Nos hurtan, los dogmáticos, la posibilidad de enriquecer la nuestra con su verdad, también fragmentaria, provisional y subjetiva. Están convencidos hasta tal punto de lo “suyo” que no admiten ni siquiera la posibilidad de confrontarlo con lo de otros.
Y como lo suyo, que dijo Blas y punto redondo, es cierto de toda certeza, ni pensar en apearlos de la burra que los puede llevar a lo más intrincado del laberinto. Puesto que si bien no se me oculta que contra lo que yo pienso, ellos pueden tener razón, sería útil para ambos comparar las supuestas razones que a cada cual asisten para tenerse hasta tal punto en los respectivos convencimientos.
No me refiero ahora mismo a algo en particular. Son ya muchos los asuntos en que no hay con quien hablar cuando se plantean, demasiados los axiomas de individuos y de grupos, justo en época como ésta en que hasta lo más sólido del acervo cultural se resquebraja a punto de rebasar su fecha de caducidad.
Puede que sea tiempo, todavía, de revisar tanto “progreso” como se nos ha inyectado últimamente en el cuerpo social, para evitar que el exceso de vitaminas inadecuadas destruya su tejido, de indispensable subsistencia para realizar muchos de los cambios ensayados con precipitación y peligrosos medios y materiales.

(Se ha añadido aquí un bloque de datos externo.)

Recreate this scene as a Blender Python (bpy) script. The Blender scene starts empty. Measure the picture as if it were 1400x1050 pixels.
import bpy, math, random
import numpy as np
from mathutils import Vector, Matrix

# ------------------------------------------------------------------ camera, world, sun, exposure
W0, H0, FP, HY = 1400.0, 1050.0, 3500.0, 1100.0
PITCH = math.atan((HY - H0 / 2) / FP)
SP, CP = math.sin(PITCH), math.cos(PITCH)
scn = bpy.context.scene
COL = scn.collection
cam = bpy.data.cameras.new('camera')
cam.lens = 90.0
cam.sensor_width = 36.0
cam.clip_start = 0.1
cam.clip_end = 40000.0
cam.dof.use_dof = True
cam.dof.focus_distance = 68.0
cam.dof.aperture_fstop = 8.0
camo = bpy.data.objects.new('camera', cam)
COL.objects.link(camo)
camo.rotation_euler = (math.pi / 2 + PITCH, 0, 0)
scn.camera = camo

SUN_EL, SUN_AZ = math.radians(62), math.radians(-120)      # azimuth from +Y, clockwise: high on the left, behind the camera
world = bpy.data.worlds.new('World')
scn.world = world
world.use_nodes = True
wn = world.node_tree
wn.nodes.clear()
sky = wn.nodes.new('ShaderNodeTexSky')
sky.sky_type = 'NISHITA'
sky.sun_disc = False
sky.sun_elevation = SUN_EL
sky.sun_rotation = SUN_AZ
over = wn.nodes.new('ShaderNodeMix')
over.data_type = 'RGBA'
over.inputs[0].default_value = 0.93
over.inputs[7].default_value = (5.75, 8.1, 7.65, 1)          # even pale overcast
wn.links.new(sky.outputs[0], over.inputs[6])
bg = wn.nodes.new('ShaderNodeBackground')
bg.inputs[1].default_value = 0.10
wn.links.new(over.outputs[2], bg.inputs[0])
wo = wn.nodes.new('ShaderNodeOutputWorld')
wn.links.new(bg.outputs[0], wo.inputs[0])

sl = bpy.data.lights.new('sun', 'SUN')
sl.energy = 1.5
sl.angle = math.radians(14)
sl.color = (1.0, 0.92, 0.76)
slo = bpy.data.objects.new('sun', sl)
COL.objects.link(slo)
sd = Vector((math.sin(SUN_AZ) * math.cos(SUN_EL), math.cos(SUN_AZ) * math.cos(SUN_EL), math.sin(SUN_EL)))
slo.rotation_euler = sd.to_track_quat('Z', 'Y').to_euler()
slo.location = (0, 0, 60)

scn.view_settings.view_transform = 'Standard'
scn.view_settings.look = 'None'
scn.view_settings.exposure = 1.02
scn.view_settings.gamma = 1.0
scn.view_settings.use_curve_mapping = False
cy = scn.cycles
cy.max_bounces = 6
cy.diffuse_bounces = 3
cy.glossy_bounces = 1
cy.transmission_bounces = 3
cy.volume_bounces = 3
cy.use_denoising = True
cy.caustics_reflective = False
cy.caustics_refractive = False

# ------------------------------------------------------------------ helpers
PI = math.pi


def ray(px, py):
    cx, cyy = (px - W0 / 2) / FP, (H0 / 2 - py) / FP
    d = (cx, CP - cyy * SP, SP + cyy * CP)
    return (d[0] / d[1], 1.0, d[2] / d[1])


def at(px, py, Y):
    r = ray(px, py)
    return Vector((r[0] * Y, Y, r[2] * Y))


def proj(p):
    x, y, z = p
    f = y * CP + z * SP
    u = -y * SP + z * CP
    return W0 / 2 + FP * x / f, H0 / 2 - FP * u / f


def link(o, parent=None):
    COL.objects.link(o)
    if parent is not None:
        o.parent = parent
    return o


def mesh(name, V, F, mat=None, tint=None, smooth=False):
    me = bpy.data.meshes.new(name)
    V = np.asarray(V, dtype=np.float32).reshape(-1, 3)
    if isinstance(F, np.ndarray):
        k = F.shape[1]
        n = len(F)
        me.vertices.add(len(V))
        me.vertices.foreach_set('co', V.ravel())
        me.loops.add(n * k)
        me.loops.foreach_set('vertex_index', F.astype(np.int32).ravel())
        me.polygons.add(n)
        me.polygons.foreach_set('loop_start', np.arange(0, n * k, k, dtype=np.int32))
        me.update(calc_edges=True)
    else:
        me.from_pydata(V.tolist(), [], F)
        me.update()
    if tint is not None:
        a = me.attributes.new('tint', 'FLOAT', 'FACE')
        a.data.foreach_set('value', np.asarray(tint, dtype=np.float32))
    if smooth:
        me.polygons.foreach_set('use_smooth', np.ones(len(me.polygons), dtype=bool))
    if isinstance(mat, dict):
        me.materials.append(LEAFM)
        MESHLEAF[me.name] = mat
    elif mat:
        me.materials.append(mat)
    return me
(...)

Cada vez parece más acertado tratar de compaginar a los más inteligentes, por lo general más vagos, rápidos y audaces, con los más tenaces, que corrigen, asientan y consolidan las improvisaciones, despojándolas de lo disparatado y taraceándolas de lo que procede conservar.
Cada vez parecen más peligrosos quienes renuncian a parecerse a los demás y se convencen a sí mismos de que esos demás están ahí para admirarlos, auxiliarlos y servirles si acaso de peldaños para atajar y llegar antes.